Tuesday, June 06, 2006

Forget the Tigers and Bears....

The age-old battle between lions and Christians received another entry Sunday evening, in a place people probably didn't expect it. As it turns out, a man at the Kiev zoo decided that he would put his faith where his mouth was, declared, "God will save me, if he exists", and lowered himself by rope into an enclosure full of lions. He then removed his shoes, approached the big cats, and was promptly mauled by a lioness, who quickly severed the man's carotid artery. Of course, this was at a time where there was a large number of visitor's to the zoo, so, undoubtedly, a decent number of impressionable people must have witnessed this act.
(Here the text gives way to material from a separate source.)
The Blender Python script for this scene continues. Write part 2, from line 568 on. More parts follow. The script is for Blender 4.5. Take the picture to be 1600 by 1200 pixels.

Does this proof the lack of existence for the big G? I really don't think so. I think this does prove that perhaps entering into a dangerous environment armed only with faith may not be the best course of action.

It also makes me wonder if this could be a precursor. Will we see someone tickling a bear, swearing that the Lord will not only protect them, but make the bear laugh? Will someone get bitten by a dozen copperheads, and throw their faith into the concept that Jesus is the only antivenin they need? And what about playing a game of live-action "Frogger" across the Indianapolis Motor Speedway, hoping that God will cause the cars barreling down towards you to swerve ever so slightly past you, leaving you unscathed and somehow not disturbing the delicate airflow that keeps them from flipping over?

This is not proof of a lack of God's existence. This is proof that, when putting yourself into a situation where survival is questionable, maybe you'd be better served by putting your faith in a rifle.

After all, God doesn't have a long track record of saving those too stupid to save themselves.